**Given problem**
Pictures within the data are to be left out; everything else must be reproduced exactly.

**Given information**

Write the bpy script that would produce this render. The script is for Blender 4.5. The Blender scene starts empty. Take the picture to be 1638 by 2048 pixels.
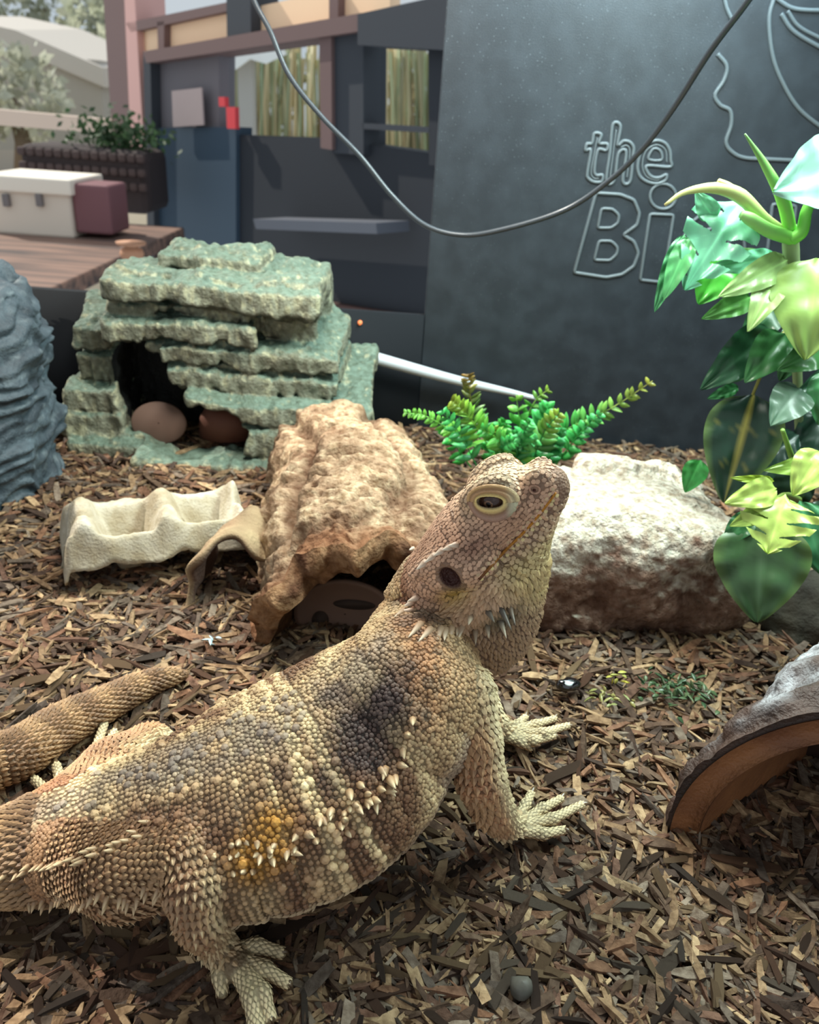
import bpy, math, random
import numpy as np
from mathutils import Vector

# ---------------------------------------------------------------- camera
S = bpy.context.scene
CH, FPX = 0.24, 1577.0
_th, _r = math.radians(27), math.radians(4)
CAM = np.array([0, 0, CH])
FW = np.array([0, math.cos(_th), -math.sin(_th)])
_R0 = np.array([1.0, 0, 0]); _U0 = np.array([0, math.sin(_th), math.cos(_th)])
RT = math.cos(_r) * _R0 + math.sin(_r) * _U0
UP = -math.sin(_r) * _R0 + math.cos(_r) * _U0
cd = bpy.data.cameras.new('camera'); cam = bpy.data.objects.new('camera', cd)
S.collection.objects.link(cam); S.camera = cam
cd.sensor_fit = 'VERTICAL'; cd.sensor_height = 36; cd.lens = FPX / 2048 * 36
cd.clip_start = 0.01; cd.clip_end = 60
from mathutils import Matrix
cam.matrix_world = Matrix([[RT[i], UP[i], -FW[i], CAM[i]] for i in range(3)] + [[0, 0, 0, 1]])
cd.dof.use_dof = True; cd.dof.focus_distance = 0.275; cd.dof.aperture_fstop = 20

# ---------------------------------------------------------------- world, lights, exposure
wd = bpy.data.worlds.new('sky'); S.world = wd; wd.use_nodes = True
_nt = wd.node_tree; _bg = _nt.nodes['Background']
_bg.inputs[0].default_value = (0.88, 0.95, 1.0, 1); _bg.inputs[1].default_value = 0.66
S.view_settings.view_transform = 'Standard'; S.view_settings.look = 'None'
S.view_settings.gamma = 1; S.view_settings.exposure = 0.1; S.view_settings.use_curve_mapping = False
S.cycles.max_bounces = 8; S.cycles.transparent_max_bounces = 16

def area(name, loc, target, sx, sy, power, col):
    l = bpy.data.lights.new(name, 'AREA'); l.shape = 'RECTANGLE'; l.size = sx; l.size_y = sy
    l.energy = power; l.color = col
    o = bpy.data.objects.new(name, l); S.collection.objects.link(o)
    o.location = loc
    o.rotation_euler = (Vector(target) - Vector(loc)).to_track_quat('-Z', 'Y').to_euler()
    return o
area('tank_lamp', (0.200, 0.395, 0.400), (0.15, 0.36, 0.0), 0.30, 0.08, 3.2, (0.82, 1.0, 0.96))
area('panel_glow_light', (0.13, 0.575, 0.372), (0.12, 0.63, 0.20), 0.26, 0.02, 0.55, (0.66, 0.90, 1.0))  # added unseen light that brightens the top of the back panel
area('basking_lamp', (-0.07, 0.43, 0.41), (-0.08, 0.40, 0.0), 0.10, 0.10, 1.9, (1.0, 0.96, 0.87))
_sun = bpy.data.lights.new('sun', 'SUN'); _sun.energy = 4.2; _sun.angle = 0.01; _sun.color = (1.0, 0.92, 0.8)
_so = bpy.data.objects.new('sun', _sun); S.collection.objects.link(_so)
_so.rotation_euler = (math.radians(48), 0, math.radians(-118))

# ---------------------------------------------------------------- helpers
def ray(px, py): return FW + (px - 819) / FPX * RT + (1024 - py) / FPX * UP
def P(px, py, d): return CAM + d * ray(px, py)
def G(px, py, z=0.0):
    d = ray(px, py); return CAM + d * ((z - CH) / d[2])
def W(px, py, y):
    d = ray(px, py); return CAM + d * (y / d[1])
def nrm(v):
    v = np.asarray(v, float); return v / (np.linalg.norm(v, axis=-1, keepdims=True) + 1e-12)

def _h(i, j, k, s):
    n = (i * 374761393 + j * 668265263 + k * 1274126177 + s * 144665) & 0x7fffffff
    n = ((n ^ (n >> 13)) * 1103515245) & 0x7fffffff
    return ((n ^ (n >> 16)) & 0xffff) / 65535.0
def vn(p, f, s=0):
    q = np.asarray(p, float) * f; i = np.floor(q).astype(np.int64); t = q - i; t = t * t * (3 - 2 * t)
    o = 0
    for a in (0, 1):
        for b in (0, 1):
            for c in (0, 1):
                w = (t[:, 0] if a else 1 - t[:, 0]) * (t[:, 1] if b else 1 - t[:, 1]) * (t[:, 2] if c else 1 - t[:, 2])
                o = o + w * _h(i[:, 0] + a, i[:, 1] + b, i[:, 2] + c, s)
    return o * 2 - 1
def fbm(p, f, s=0, n=4):
    o = 0; a = 1; 
    for k in range(n): o = o + a * vn(p, f * 2 ** k, s + k * 17); a *= .5
    return o / 1.9
def cell(p, f, s=0):
    q = np.asarray(p, float) * f; i = np.floor(q).astype(np.int64)
    d1 = np.full(len(q), 9.0); d2 = d1.copy(); cid = np.zeros(len(q))
    for a in (-1, 0, 1):
        for b in (-1, 0, 1):
            for c in (-1, 0, 1):
                I = i[:, 0] + a; J = i[:, 1] + b; K = i[:, 2] + c
                fp = np.stack([I + _h(I, J, K, s), J + _h(I, J, K, s + 5), K + _h(I, J, K, s + 9)], 1)
                d = np.linalg.norm(q - fp, axis=1)
                m = d < d1; d2 = np.where(m, d1, np.minimum(d2, d)); cid = np.where(m, _h(I, J, K, s + 3), cid); d1 = np.where(m, d, d1)
    return d1, d2, cid
def mix(a, b, t):
    t = np.clip(np.asarray(t, float), 0, 1)
    if t.ndim: t = t[:, None]
    return np.asarray(a, float) * (1 - t) + np.asarray(b, float) * t
def sstep(a, b, x):
    t = np.clip((x - a) / (b - a), 0, 1); return t * t * (3 - 2 * t)
def srgb(*c):
    c = np.array(c) / 255.0
    return np.where(c <= .04045, c / 12.92, ((c + .055) / 1.055) ** 2.4)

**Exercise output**
Write the bpy script that would produce this render. The script is for Blender 4.5. The Blender scene starts empty. Take the picture to be 1638 by 2048 pixels.
import bpy, math, random
import numpy as np
from mathutils import Vector

# ---------------------------------------------------------------- camera
S = bpy.context.scene
CH, FPX = 0.24, 1577.0
_th, _r = math.radians(27), math.radians(4)
CAM = np.array([0, 0, CH])
FW = np.array([0, math.cos(_th), -math.sin(_th)])
_R0 = np.array([1.0, 0, 0]); _U0 = np.array([0, math.sin(_th), math.cos(_th)])
RT = math.cos(_r) * _R0 + math.sin(_r) * _U0
UP = -math.sin(_r) * _R0 + math.cos(_r) * _U0
cd = bpy.data.cameras.new('camera'); cam = bpy.data.objects.new('camera', cd)
S.collection.objects.link(cam); S.camera = cam
cd.sensor_fit = 'VERTICAL'; cd.sensor_height = 36; cd.lens = FPX / 2048 * 36
cd.clip_start = 0.01; cd.clip_end = 60
from mathutils import Matrix
cam.matrix_world = Matrix([[RT[i], UP[i], -FW[i], CAM[i]] for i in range(3)] + [[0, 0, 0, 1]])
cd.dof.use_dof = True; cd.dof.focus_distance = 0.275; cd.dof.aperture_fstop = 20

# ---------------------------------------------------------------- world, lights, exposure
wd = bpy.data.worlds.new('sky'); S.world = wd; wd.use_nodes = True
_nt = wd.node_tree; _bg = _nt.nodes['Background']
_bg.inputs[0].default_value = (0.88, 0.95, 1.0, 1); _bg.inputs[1].default_value = 0.66
S.view_settings.view_transform = 'Standard'; S.view_settings.look = 'None'
S.view_settings.gamma = 1; S.view_settings.exposure = 0.1; S.view_settings.use_curve_mapping = False
S.cycles.max_bounces = 8; S.cycles.transparent_max_bounces = 16

def area(name, loc, target, sx, sy, power, col):
    l = bpy.data.lights.new(name, 'AREA'); l.shape = 'RECTANGLE'; l.size = sx; l.size_y = sy
    l.energy = power; l.color = col
    o = bpy.data.objects.new(name, l); S.collection.objects.link(o)
    o.location = loc
    o.rotation_euler = (Vector(target) - Vector(loc)).to_track_quat('-Z', 'Y').to_euler()
    return o
area('tank_lamp', (0.200, 0.395, 0.400), (0.15, 0.36, 0.0), 0.30, 0.08, 3.2, (0.82, 1.0, 0.96))
area('panel_glow_light', (0.13, 0.575, 0.372), (0.12, 0.63, 0.20), 0.26, 0.02, 0.55, (0.66, 0.90, 1.0))  # added unseen light that brightens the top of the back panel
area('basking_lamp', (-0.07, 0.43, 0.41), (-0.08, 0.40, 0.0), 0.10, 0.10, 1.9, (1.0, 0.96, 0.87))
_sun = bpy.data.lights.new('sun', 'SUN'); _sun.energy = 4.2; _sun.angle = 0.01; _sun.color = (1.0, 0.92, 0.8)
_so = bpy.data.objects.new('sun', _sun); S.collection.objects.link(_so)
_so.rotation_euler = (math.radians(48), 0, math.radians(-118))

# ---------------------------------------------------------------- helpers
def ray(px, py): return FW + (px - 819) / FPX * RT + (1024 - py) / FPX * UP
def P(px, py, d): return CAM + d * ray(px, py)
def G(px, py, z=0.0):
    d = ray(px, py); return CAM + d * ((z - CH) / d[2])
def W(px, py, y):
    d = ray(px, py); return CAM + d * (y / d[1])
def nrm(v):
    v = np.asarray(v, float); return v / (np.linalg.norm(v, axis=-1, keepdims=True) + 1e-12)

def _h(i, j, k, s):
    n = (i * 374761393 + j * 668265263 + k * 1274126177 + s * 144665) & 0x7fffffff
    n = ((n ^ (n >> 13)) * 1103515245) & 0x7fffffff
    return ((n ^ (n >> 16)) & 0xffff) / 65535.0
def vn(p, f, s=0):
    q = np.asarray(p, float) * f; i = np.floor(q).astype(np.int64); t = q - i; t = t * t * (3 - 2 * t)
    o = 0
    for a in (0, 1):
        for b in (0, 1):
            for c in (0, 1):
                w = (t[:, 0] if a else 1 - t[:, 0]) * (t[:, 1] if b else 1 - t[:, 1]) * (t[:, 2] if c else 1 - t[:, 2])
                o = o + w * _h(i[:, 0] + a, i[:, 1] + b, i[:, 2] + c, s)
    return o * 2 - 1
def fbm(p, f, s=0, n=4):
    o = 0; a = 1; 
    for k in range(n): o = o + a * vn(p, f * 2 ** k, s + k * 17); a *= .5
    return o / 1.9
def cell(p, f, s=0):
    q = np.asarray(p, float) * f; i = np.floor(q).astype(np.int64)
    d1 = np.full(len(q), 9.0); d2 = d1.copy(); cid = np.zeros(len(q))
    for a in (-1, 0, 1):
        for b in (-1, 0, 1):
            for c in (-1, 0, 1):
                I = i[:, 0] + a; J = i[:, 1] + b; K = i[:, 2] + c
                fp = np.stack([I + _h(I, J, K, s), J + _h(I, J, K, s + 5), K + _h(I, J, K, s + 9)], 1)
                d = np.linalg.norm(q - fp, axis=1)
                m = d < d1; d2 = np.where(m, d1, np.minimum(d2, d)); cid = np.where(m, _h(I, J, K, s + 3), cid); d1 = np.where(m, d, d1)
    return d1, d2, cid
def mix(a, b, t):
    t = np.clip(np.asarray(t, float), 0, 1)
    if t.ndim: t = t[:, None]
    return np.asarray(a, float) * (1 - t) + np.asarray(b, float) * t
def sstep(a, b, x):
    t = np.clip((x - a) / (b - a), 0, 1); return t * t * (3 - 2 * t)
def srgb(*c):
    c = np.array(c) / 255.0
    return np.where(c <= .04045, c / 12.92, ((c + .055) / 1.055) ** 2.4)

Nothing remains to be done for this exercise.